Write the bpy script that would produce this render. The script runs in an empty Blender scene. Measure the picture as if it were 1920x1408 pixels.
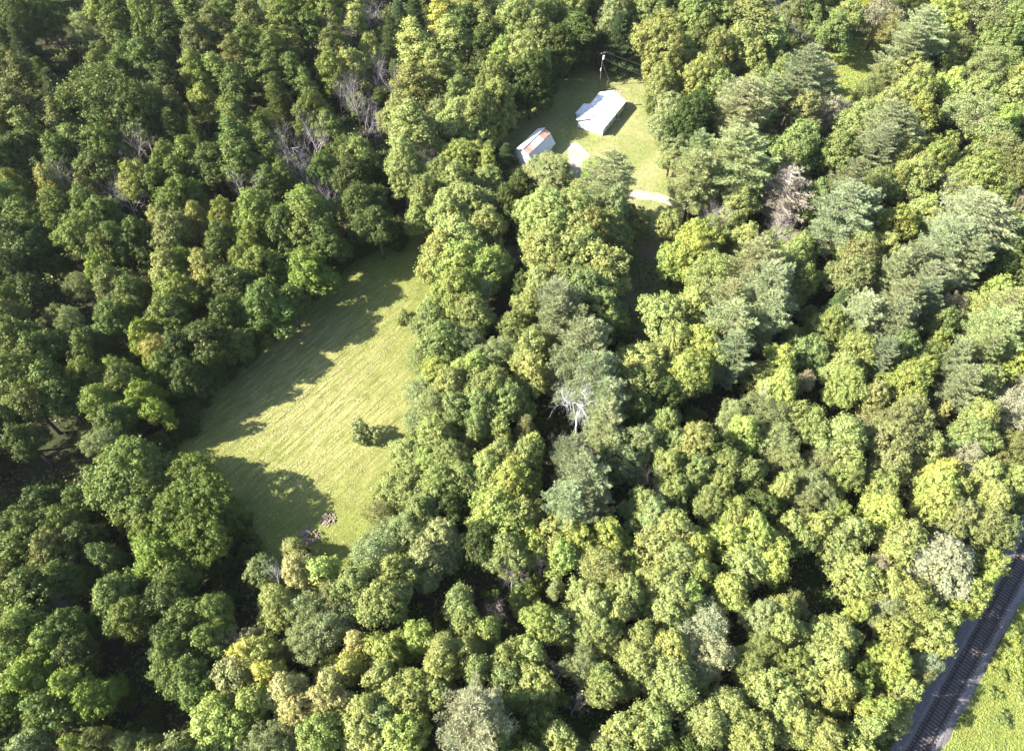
import bpy, math, random
import numpy as np
R = math.radians
SC = bpy.context.scene
COL = SC.collection

# ------------------------------------------------------------------ camera, light, exposure
CAM_H, TILT, FPX = 112.0, 35.5, 1356.0
cam = bpy.data.cameras.new('camera')
cam_o = bpy.data.objects.new('camera', cam)
COL.objects.link(cam_o)
cam_o.location = (0, 0, CAM_H)
cam_o.rotation_euler = (R(TILT), 0, 0)
cam.sensor_fit = 'HORIZONTAL'
cam.angle = 2 * math.atan(960 / FPX)
cam.clip_start = 1.0
cam.clip_end = 6000
SC.camera = cam_o

HAZE = 0.00004
SUN_EL, SHADOW_DIR = 37.0, 8.0          # shadows fall towards +X, a little towards +Y
world = bpy.data.worlds.new('World')
SC.world = world
world.use_nodes = True
wn = world.node_tree
for n in list(wn.nodes):
    wn.nodes.remove(n)
sky = wn.nodes.new('ShaderNodeTexSky')
sky.sky_type = 'NISHITA'
sky.sun_disc = False
sky.sun_elevation = R(SUN_EL)
sky.sun_rotation = R(90 - (SHADOW_DIR + 180))
bg = wn.nodes.new('ShaderNodeBackground')
bg.inputs['Strength'].default_value = 0.09
wo = wn.nodes.new('ShaderNodeOutputWorld')
wn.links.new(sky.outputs[0], bg.inputs[0])
wn.links.new(bg.outputs[0], wo.inputs[0])
sun = bpy.data.lights.new('sun', 'SUN')
sun.energy = 5.0
sun.angle = R(0.5)
sun.color = (1.0, 0.95, 0.85)
sun_o = bpy.data.objects.new('sun', sun)
COL.objects.link(sun_o)
sun_o.location = (-60, 0, 150)
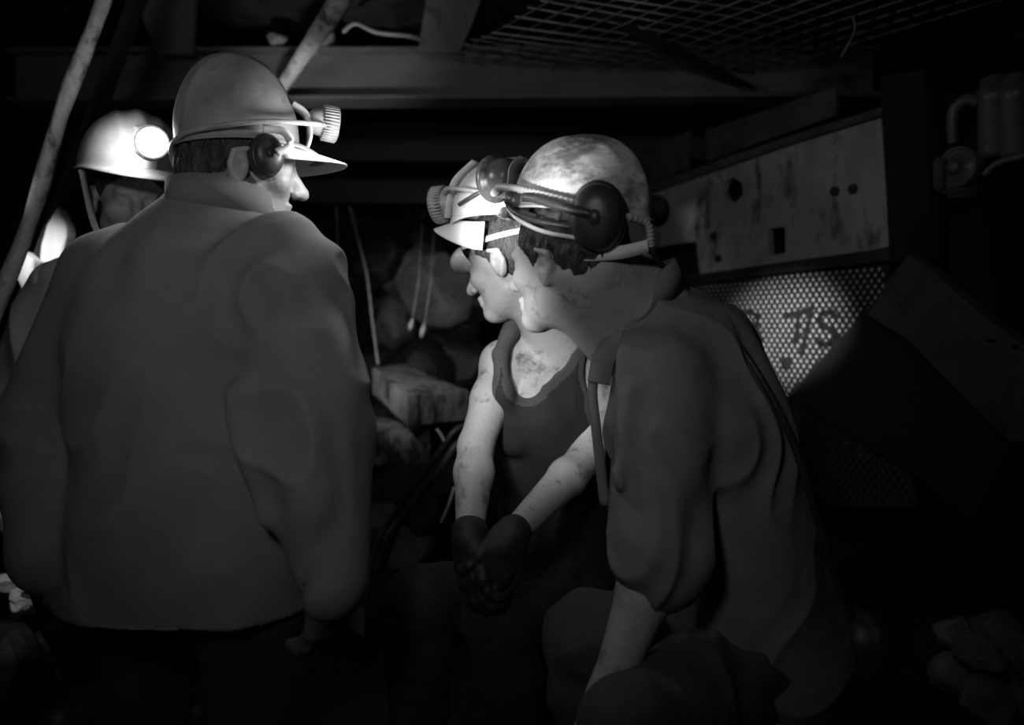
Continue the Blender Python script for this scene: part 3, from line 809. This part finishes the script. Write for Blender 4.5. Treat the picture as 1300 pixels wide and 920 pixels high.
# ---- roof beams -------------------------------------------------------------
def i_beam(name, a, b, hgt, wid, th, m):
    d = (b - a).normalized(); s = d.cross(UP).normalized(); u = s.cross(d).normalized(); bm = bmesh.new()
    add_bar(bm, a, b, th, hgt - th, u, .002)
    for q in (1, -1): add_bar(bm, a + u * q * (hgt - th) / 2, b + u * q * (hgt - th) / 2, wid, th, u, .003)
    return bm_obj(name, bm, m, None, False)
zb = lambda py, d: H + (415 - py) / 1000 * d
b1 = i_beam('roof_beam', V((-1.75, 2.78, zb(101, 2.78))), V((1.35, 2.95, zb(96, 2.95))), .185, .13, .014, M['beam'])
tag(b1, 'long steel roof beam crossing above the helmets, wooden boards standing on it', 'beam')
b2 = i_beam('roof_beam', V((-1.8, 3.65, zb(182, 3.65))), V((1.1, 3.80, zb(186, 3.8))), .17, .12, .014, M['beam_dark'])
tag(b2, 'steel roof beam behind and below the long front one', 'beam')
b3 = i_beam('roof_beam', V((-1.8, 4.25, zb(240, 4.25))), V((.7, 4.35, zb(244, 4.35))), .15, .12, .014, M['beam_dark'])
tag(b3, 'farthest and lowest steel beam, above the hanging cables', 'beam')

# boards that stand between beam and roof
def board(pts, th, label, m='board'):
    ps = [P(*p) for p in pts]; n = (ps[1] - ps[0]).cross(ps[2] - ps[0]).normalized()
    bm = bmesh.new(); a = [bm.verts.new(p - n * th / 2) for p in ps]; b = [bm.verts.new(p + n * th / 2) for p in ps]
    bm.faces.new(a); bm.faces.new(b[::-1]); k = len(ps)
    for i in range(k): bm.faces.new((a[i], a[(i + 1) % k], b[(i + 1) % k], b[i]))
    bmesh.ops.bevel(bm, geom=bm.edges[:], offset=.004, segments=2, affect='EDGES')
    o = bm_obj('lagging_board', bm, M[m], None, False); tag(o, label, 'board', 'boards between the roof beam and the rock'); return o
board([(200, 70, 2.72), (246, 70, 2.72), (252, -30, 2.70), (162, -30, 2.70)], .03, 'wooden board wedged above the coated person, left of the slanting pole')
board([(531, 68, 2.72), (583, 68, 2.72), (600, 30, 2.70), (622, -30, 2.68), (546, -30, 2.68)], .03, 'wooden board wedged above the roof beam, right of the slanting pole')
for i, (px, py, s, fl, lb) in enumerate(((352, 52, .040, (1, .8, 1), 'small grey stone lodged on the beam, left of the slanting pole'), (408, 50, .055, (.9, .8, 1.1), 'bigger grey stone lodged on the beam beneath the slanting pole'))):
    tag(lump('stone', P(px, py, 2.80), s, M['stone'], 40 + i, None, fl), lb, 'stone', 'stones lodged on the roof beam')

# slanting pole, top centre left
pts = [P(480, -100, 2.12), P(452, -40, 2.20), P(420, 18, 2.32), P(385, 70, 2.46), P(348, 124, 2.69)]
bm = bmesh.new(); add_tube(bm, smooth_path(pts, 6), [.040 - .020 * i / 24 for i in range(25)], 14)
for v in bm.verts: v.co += V((1, 1, 1)) * .006 * mnoise.noise(v.co * 14)
tag(bm_obj('timber_pole', bm, M['timber'], None, True), 'slanting timber pole ending beside the coated person\'s helmet', 'pole')
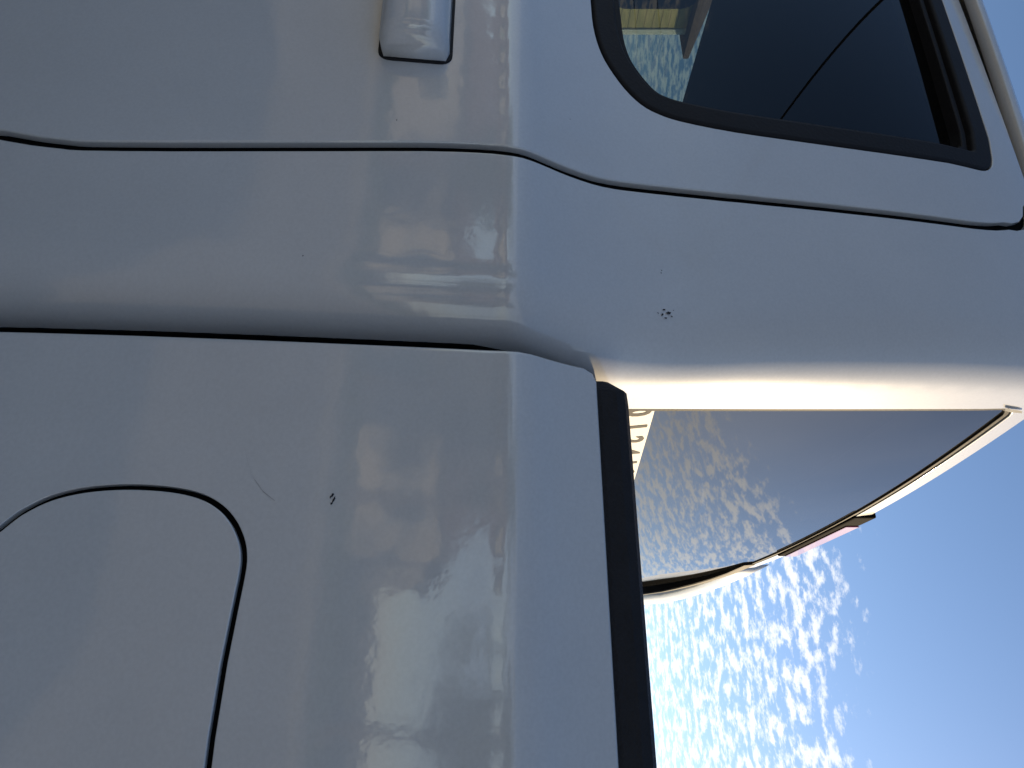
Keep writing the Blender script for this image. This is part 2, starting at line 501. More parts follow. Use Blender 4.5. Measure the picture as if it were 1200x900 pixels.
ZB = -.64
seam_px = [(0, 157), (40, 164), (75, 168), (100, 170), (200, 171), (300, 171), (400, 171), (500, 171), (560, 173), (590, 175.5), (612, 179), (632, 186), (655, 196),
           (680, 205.5), (705, 213), (735, 218), (780, 223), (850, 230.5), (950, 240.5), (1050, 251.5), (1110, 259), (1140, 263), (1165, 265), (1180, 264)]
def spline(pts, k=4):
    out = []
    for i in range(len(pts) - 1):
        p0 = pts[max(i - 1, 0)]; p1 = pts[i]; p2 = pts[i + 1]; p3 = pts[min(i + 2, len(pts) - 1)]
        for j in range(k):
            t = j / k
            out.append(tuple(.5 * (2 * b + (c - a) * t + (2 * a - 5 * b + 4 * c - d) * t * t + (3 * b - a - 3 * c + d) * t ** 3) for a, b, c, d in zip(p0, p1, p2, p3)))
    return out + [tuple(pts[-1])]
seam = [hit(*q) for q in spline(seam_px, 2)]
x_low = seam[0][0]
seam = [(x_low - .006, ZB + .03), (x_low - .006, -.50)] + seam
xt, zt = seam[-1]
ZT = zt + .060
corner_top = [(xt - .002, zt + .012), (xt - .008, zt + .026), (xt - .019, zt + .037), (xt - .034, zt + .044), (xt - .05, ZT)]
XR_DOOR_F = -1.30              # front seam of the rear door
G2 = .0045                     # half a panel gap
seam_top_end = (xt - .05, ZT)

# rear door
win_out_px = [(688, -60), (690, -30), (693, 0), (696, 30), (703, 56), (714, 78), (733, 104), (752, 122), (772, 133), (800, 142), (860, 154), (950, 167), (1050, 181), (1110, 190), (1145, 196)]
win_lo = [hit(*q) for q in spline(win_out_px[:-1], 3)] + [hit(*win_out_px[-1])]
ztop_w = .523
xa = win_lo[-1]
xq, zq = win_lo[-2]
slope = (win_lo[-2][0] - win_lo[-8][0]) / (win_lo[-2][1] - win_lo[-8][1])
x_cor = xq + slope * (ztop_w - zq)
wtop = [(x, ztop_w + rise(x)) for x in (-.56, -.60, -.63, -.66, -.70, -.80, -.90, -1.0, -1.1, -1.18)]
cor = rpoly([(xq, zq), (x_cor, ztop_w), (-.56, ztop_w + rise(-.56))], [0, .042, 0], 8)
win_out = [(-1.21, .083), (-.80, .082)] + win_lo[:-2] + cor + wtop[1:] + [(-1.205, ztop_w + .035), (-1.21, ztop_w + .02)]
win_out = resample(win_out, .012)
win_out = ccw(win_out)
door_loop = [(XR_DOOR_F, ZB), (x_low + .0, ZB)] + seam[1:] + corner_top + [(x, ZT + rise(x)) for x in (-.50, -.55, -.60, -.65, -.70, -.80, -.90, -1.0, -1.1, -1.2)] + [(XR_DOOR_F, ZT + .04)]
door_loop = ccw(door_loop)
def inset_win(d): return offset(win_out, d)

def build_door(mirror, loop, wloop, nm, handle_x):
    d = panel(nm, offset(resample(loop, .015), G2), [wloop], S_side, M['paint'], truck, mirror=mirror, crease=True, grid=.03, depth=.005, roll=.0017)
    panel('window_seal', offset(wloop, .0008), [offset(wloop, .026)], S_side, M['rubber'], d, roll=.004, depth=.012, lift=.0012, mirror=mirror, grid=.05)
    panel('window_channel', offset(wloop, .026), [offset(wloop, .034)], S_side, M['rubber'], d, roll=.002, depth=.022, lift=-.006, mirror=mirror, grid=.05)
    panel('window_glass', offset(wloop, .018), [], S_glass, M['tint'], d, roll=.0005, depth=.0005, lift=.0, mirror=mirror, grid=.04)
    # pull handle: a rounded bar standing off the skin over a dished recess
    bm = bmesh.new()
    z0, z1 = -.1135, -.0545; zm = (z0 + z1) / 2; hh = (z1 - z0) / 2
    L = .205; rings = []
    nx = 22; na = 20
    for i in range(nx + 1):
        t = i / nx; x = handle_x - L * t
        e = min(1, min(t, 1 - t) / .045); e = math.sqrt(max(0, 1 - (1 - e) ** 2)) if e < 1 else 1
        prot = .030 * (.80 + .20 * math.sin(math.pi * t)) * (.62 + .38 * e); hz = hh * (.90 + .10 * e)
        ring = []
        for k in range(na + 1):
            a = -math.pi / 2 + math.pi * k / na
            sz = math.copysign(abs(math.sin(a)) ** .55, math.sin(a)); cyy = abs(math.cos(a)) ** .55
            z = zm + hz * sz
            ring.append(bm.verts.new((x, ys(z) - .0015 - prot * cyy, H + z)))
        rings.append(ring)
    for a, b in zip(rings, rings[1:]):
        for k in range(na): bm.faces.new((a[k], a[k + 1], b[k + 1], b[k]))
    bm.faces.new(rings[0][::-1]); bm.faces.new(rings[-1])
    if mirror:
        for v in bm.verts: v.co.y = 2 * YC - v.co.y
    bmesh.ops.recalc_face_normals(bm, faces=bm.faces)
    h = bm_obj('door_handle', bm, M['paint'], d, smooth=True)
    # dark gasket under the handle
    g = rpoly([(handle_x + .0028, z0 - .0025), (handle_x + .0028, z1 + .0025), (handle_x - L - .0028, z1 + .0025), (handle_x - L - .0028, z0 - .0025)], .012)
    panel('handle_gasket', g, [], S_side, M['rubber'], d, roll=.0008, depth=.001, lift=.0014, mirror=mirror, grid=.02)
    return d
rear_door = build_door(False, door_loop, win_out, 'rear_door', hit(480, 70)[0])
build_door(True, door_loop, win_out, 'rear_door', hit(480, 70)[0])

# front door with sloping front pillar
fd = ccw([(-2.24, ZB), (XR_DOOR_F, ZB), (XR_DOOR_F, ZT + .04), (-1.60, ZT + .03), (-1.72, ZT), (-2.20, .14), (-2.24, .05)])
fw = ccw(rpoly([(-2.08, .088), (-1.385, .083), (-1.385, .52), (-1.62, .515), (-1.70, .49)], [.02, .04, .03, .05, .05]))
fw = resample(fw, .02)
for mir in (False, True): build_door(mir, fd, fw, 'front_door', -1.40)

# cab shell: quarter panels, corners and back wall in one skin
def roof_base(y):
    k = abs(y - YC) / (YC - .565)
    return .655 - .06 * min(k, 1.2) ** 2.2
def back_top(y): return roof_base(y) - .043
bot = [(s, ZB) for s in np.linspace(seam[0][0], 2 * S3 - seam[0][0], 40)]
near_up = [(p[0], p[1]) for p in seam[1:]] + corner_top
top_line = [(xt - .045, ZT + .012), (xt, ZT + .012), (S0 + .01, back_top(.60))]
for s in np.linspace(S1, S3, 40):
    yv = S_cab(s, .55).y
    top_line.append((s, back_top(max(yv, .60))))
far = [(2 * S3 - a, b) for a, b in (near_up + top_line)][::-1]
cab_loop = near_up + top_line + far[1:] + [(2 * S3 - x_low, ZB), (x_low + .0, ZB)]
cab_loop = ccw(cab_loop)
# rear window opening (y, zz): follows the roof crown
def glass_loop(d):
    pts = []
    yl0, yl1 = .532, .640
    zt_ = lambda y: back_top(y) - .032
    nl = []
    zl = np.linspace(.02, .49, 24)
    left = [(yl0 + (yl1 - yl0) * ((z - .02) / .47) + d, z) for z in zl]
    left = [(y, max(z, .02 + d)) for y, z in left]
    corner = [(yl1 + .006 + d, zt_(.65) - .014 - d), (yl1 + .016 + d, zt_(.66) - .004 - d)]
    left = [q for q in left if q[1] < zt_(.65) - .02 - d]
    top = [(y, zt_(y) - d) for y in np.linspace(yl1 + .03 + d, YC, 24)]
    half = left + corner + top
    full = half + [(2 * YC - y, z) for y, z in half[::-1]][1:]
    return ccw([(s_of_y(y, z), z) for y, z in full])
gl0 = resample(glass_loop(0), .015)
M['cabpaint'] = M['paint']
cab = panel('cab_shell', offset(resample(cab_loop, .012), G2), [gl0], S_cab, M['paint'], truck, crease=True, grid=.02, depth=.005, roll=.0017)
rw = panel('rear_window', offset(gl0, .004), [], S_cab, M['rear_tint'], truck, roll=.0005, depth=.0005, lift=-.004, grid=.03)
panel('window_seal', offset(gl0, .0006), [offset(gl0, .007)], S_cab, M['rubber'], rw, roll=.0012, depth=.006, lift=-.0016, grid=.05)

# black frit band round the rear glass, wider along the far upright
def yz(y, z): return (s_of_y(y, z), z)

# dark jamb behind the gaps of the side panels
def jamb(mirror):
    lp = ccw([(-2.23, ZB + .02), (-.33, ZB + .02), (-.33, .50), (-.42, .55), (-.8, .57), (-1.2, .58), (-1.58, .575), (-1.70, .54), (-2.18, .13)])
    h1 = offset(win_out, .012); h2 = offset(fw, .012)
    panel('door_jamb', lp, [h1, h2], S_side, M['liner'], truck, lift=-.0075, grid=.03, roll=.001, depth=.02, mirror=mirror, crease=True)
jamb(False); jamb(True)
mesh_obj('cab_back_trim', [(-.30, .56, H - .6), (-.30, 2 * YC - .56, H - .6), (-.33, 2 * YC - .60, H + .06), (-.33, .60, H + .06)], [(0, 1, 2, 3)], M['interior'], truck)

# black strip down the cab edge, standing in for shade in the bed gap
sl = [(S1 + .83 * (S2 - S1), z) for z in np.linspace(ZB + .02, -.03, 30)] + [(S1 + .91 * (S2 - S1), .0), (S2 + .02, .022)] + [(S2 + .02, ZB + .02)]
panel('gap_shade_strip', ccw(sl), [], S_cab, M['liner'], truck, roll=.0008, depth=.001, lift=.0012, grid=.03)

# roof
def roof_z(x, y):
    z = roof_base(y) + rise(x)
    t = (x + .42) / .14
    if t > 0: z -= .038 * min(t, 1.06) ** 2
    t = (-1.62 - x) / .18
    if t > 0: z -= .03 * min(t, 1) ** 2
    return z
def build_roof():
    xs_ = list(np.linspace(-1.80, -.45, 40)) + list(np.linspace(-.44, -.30, 16))
    # plan: edge tucks in at the rear corners
    NY = 48
    V = []; F = []
    cols = []
    for x in xs_:
        y_e = .589 + max(0, (x + .40) / .1) ** 2 * .025
        row = []
        # drip edge below
        zb = roof_z(x, y_e + .02) - .023
        prof_r = [(y_e + .012, zb - .004), (y_e, zb), (y_e + .004, zb + .012), (y_e + .014, zb + .0235)]
        ylist = np.linspace(y_e + .03, YC, NY)
        for (yy, zz) in prof_r: row.append(Vector((x, yy, H + zz)))
        for yy in ylist: row.append(Vector((x, yy, H + roof_z(x, yy))))
        full = row + [Vector((p.x, 2 * YC - p.y, p.z)) for p in row[::-1]][1:]
        cols.append(full)
    # bow the rear edge with the back wall and turn it down
    last = cols[-1]
    def bow(y, xx):
        k = (YC - y) / (YC - .60); return xx + BULGE * (1 - min(k * k, 1))
    for ci, c in enumerate(cols):
        w = min(1, max(0, (c[0].x + .60) / .30))
        for p in c: p.x += (bow(p.y, 0)) * w
    for dz, dx in ((-.004, .005), (-.010, .0085), (-.016, .0095), (-.0165, .002)):
        cols.append([Vector((p.x + dx, p.y, p.z + dz)) for p in last])
    for c in cols: V += c
    n = len(cols[0])
    for i in range(len(cols) - 1):
        for j in range(n - 1):
            F.append((i * n + j, (i + 1) * n + j, (i + 1) * n + j + 1, i * n + j + 1))
    return mesh_obj('roof', V, F, M['paint'], truck, smooth=True)
roof = build_roof()
mesh_obj('headliner', [(-1.75, .66, H + .56), (-.36, .66, H + .56), (-.36, 2 * YC - .66, H + .56), (-1.75, 2 * YC - .66, H + .56)], [(0, 1, 2, 3)], M['interior'], roof)

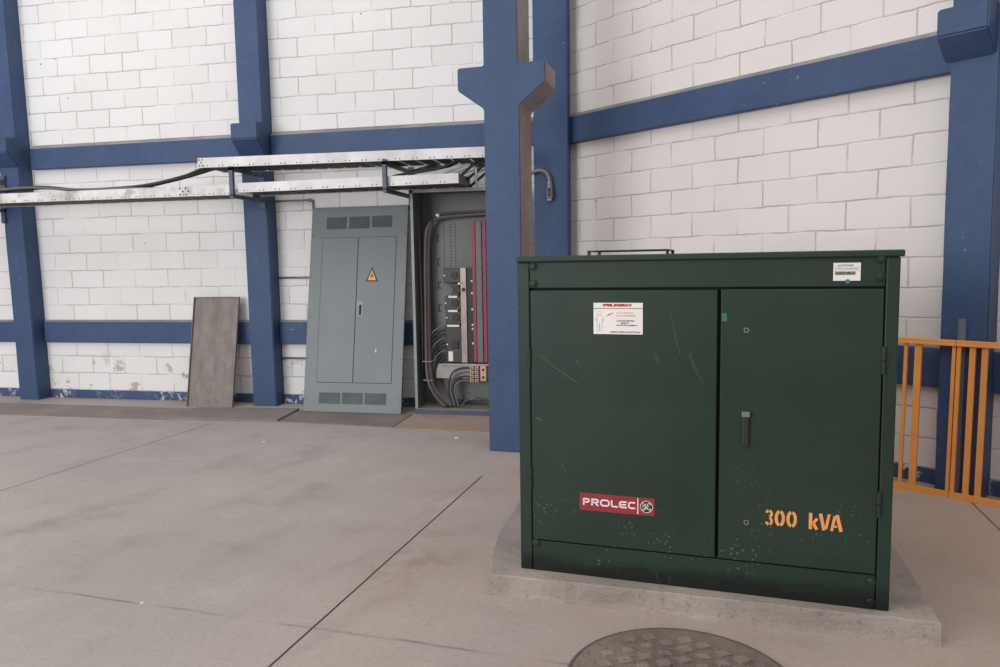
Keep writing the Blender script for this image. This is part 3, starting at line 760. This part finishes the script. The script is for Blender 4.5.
# ------------------------------------------------------------------ transformer
t = thing('electrical_transformer', 'large dark green pad-mounted transformer box marked 300 kVA on the concrete pad', 'transformer', (-0.614, 3.212, 0.1015), YB)
BW, BD, BH = 1.509, 1.15, 1.385
bm = one(0.004, BW - 0.004, 0.03, BD, 0.004, BH - 0.002, 0.004)
obj('tank', bm, 'green', t)
def bolt(bm, x, z, y=0.0, r=0.0165):
    cyl(bm, (x, y - 0.003, z), (x, y + 0.002, z), r * 1.15, 18)
    cyl(bm, (x, y - 0.011, z), (x, y - 0.003, z), r * 0.55, 18, 0, r)
# frame: corner posts, header, sill
obj('corner_post', one(0, 0.056, 0, 0.05, -0.0045, BH, 0.006), 'green', t)
obj('corner_post', one(BW - 0.049, BW, 0, 0.05, -0.0045, BH, 0.006), 'green', t)
hd = obj('header_panel', one(0.058, BW - 0.052, 0.002, 0.05, 1.272, BH, 0.003), 'green', t)
sl = obj('sill_panel', one(0.058, BW - 0.052, 0.002, 0.05, -0.0045, 0.135, 0.003), 'green', t)
for (x, z, p) in ((0.074, 1.368, hd), (0.074, 1.292, hd), (1.441, 1.378, hd), (1.441, 1.308, hd), (1.441, 0.108, sl), (1.441, 0.026, sl), (0.074, 0.122, sl)):
    bm = B(); bolt(bm, x, z); obj('bolt', bm, 'green', p)
bm = one(-0.001, BW + 0.012, -0.012, BD + 0.012, BH, BH + 0.026, 0.006)
ld = obj('lid', bm, 'green', t)
hx0, hx1, hy = 0.20, 0.60, 0.55
bm = one(hx0, hx1, hy, hy + 0.32, BH + 0.049, BH + 0.055, 0.001)
for lx in (hx0, hx1 - 0.014):
    for ly in (hy + 0.01, hy + 0.29): bx(bm, lx, lx + 0.014, ly, ly + 0.02, BH + 0.024, BH + 0.051)
obj('lifting_frame', bm, 'dark_pull', ld)
obj('gap_liner', one(0.05, BW - 0.045, 0.0265, 0.031, 0.125, 1.28), 'black', t)
dA = obj('door', one(0.0605, 0.849, -0.006, 0.026, 0.142, 1.262, 0.004), 'green', t)
dB = obj('door', one(0.862, 1.455, -0.006, 0.026, 0.142, 1.264, 0.004), 'green', t)
def hinge(x, z0, z1, p):
    bm = B(); cyl(bm, (x, -0.008, z0), (x, -0.008, (z0 + z1) / 2 - 0.002), 0.008, 12); cyl(bm, (x, -0.008, (z0 + z1) / 2 + 0.002), (x, -0.008, z1), 0.0085, 12)
    bx(bm, x - 0.013, x + 0.013, -0.003, 0.004, z0 + 0.006, z1 - 0.006, 0.001)
    obj('hinge', bm, 'green', p)
hinge(0.055, 0.915, 1.005, dA); hinge(0.055, 0.375, 0.48, dA); hinge(1.459, 0.938, 1.043, dB); hinge(1.459, 0.375, 0.475, dB)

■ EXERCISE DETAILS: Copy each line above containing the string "pixels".

■ SOLVED EXERCISE:
Write the bpy script that would produce this render. The script runs in an empty Blender scene. Measure the picture as if it were 1920x1408 pixels.
Continue the Blender Python script for this scene: part 3, from line 809. This part finishes the script. Write for Blender 4.5. Treat the picture as 1300 pixels wide and 920 pixels high.
Keep writing the Blender script for this image. This is part 2, starting at line 501. More parts follow. Use Blender 4.5. Measure the picture as if it were 1200x900 pixels.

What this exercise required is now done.